Shirakawa-Go, The Real Hinamizawa of Higurashi: When They Cry

A friend whom I converted to a Higurashi: When They Cry fan shared to me Punynari’s blog where he posted something about visiting a place in Japan called Shirakawa-Go: an ancient neighborhood and claims it to be the model for the anime’s fictional rural town of Hinamizawa.

Overlooking - Shirakawa-Go, Higurashi: When They Cry, Hinamizawa
Overlooking of Hinamizawa vs. Shirakawa-Go

And good lord, the resemblance of the photos compared to the ones in the show is mind-blowing! It just became one of my top to-visit places when I go to Japan. Click the link to his blog to read more about his trip there! Though I think he made it private already. Anyway, Here are more photos:

Hanging bridge over the river:

Hanging Bridge Over the River - Shirakawa-Go, Higurashi: When They Cry, Hinamizawa

Unique houses of the town:

Town Houses - Shirakawa-Go, Higurashi: When They Cry, Hinamizawa

Rika and Satoko’s House:

Rika Satoko House - Shirakawa-Go, Higurashi: When They Cry, Hinamizawa

Furude Shrine:

Furude Shrine - Shirakawa-Go, Higurashi: When They Cry, Hinamizawa

Furude Shrine close-up:

Furude Shrine Close-up - Shirakawa-Go, Higurashi: When They Cry, Hinamizawa

Punynari also mentioned that there was also Keiichi’s house, the bridge where Satoko made Keiichi fall, and the school house where Chie-sensei teaches, etc. Damn. As a huge fan of the series, I would love to go there right about now. I wonder if the locales know how famous their town is due to Higurashi? They probably do. On the other hand, I bet people who have watched the series would be cautious there, on account of being in the real-life setting of a murder-filled show.

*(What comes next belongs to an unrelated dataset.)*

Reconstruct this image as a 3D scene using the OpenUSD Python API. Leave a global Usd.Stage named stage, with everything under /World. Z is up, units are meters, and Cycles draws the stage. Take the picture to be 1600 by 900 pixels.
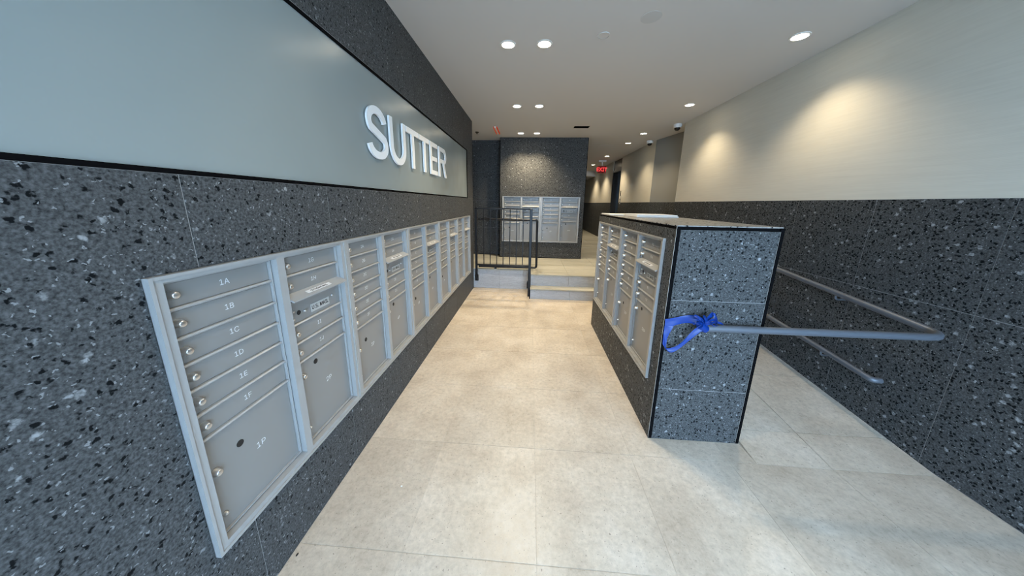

Also, Punynari was also kind enough to show us how to go there:

1.) From either Tokyo Station or Shinagawa Station: Follow signs to Shinkansen. Ask for Nozomi, Nagoya. Reserve a window seat if you can.

2.) From Nagoya Station: You want to get on the Hida Wide View train to Takayama. You’ll see some going to other places like Matsumoto. I bought a ticket from the machine there (even though it was for non-reserve local) and then hopped on a train to Takayama. The train attendant adjusted the price for me. Make sure you have lots of yen on you for this trip.

3.) From Takayama Station: There will be a bus station there and everything will be in English. Go to the bus station window and say Shirakawa-go. Wait by the sign for Shirakawa-go (in English) for your bus to arrive. It's about an hour to Nagoya, another hour to Takayama, and yet another hour to Shirakawa-go. So about 3 hours travel time costing around 20,000 yen for one-way. It’s worth it to see this beautiful place at least once!

Hopefully I'll be able to go there in the near future. And of course I'll write about it!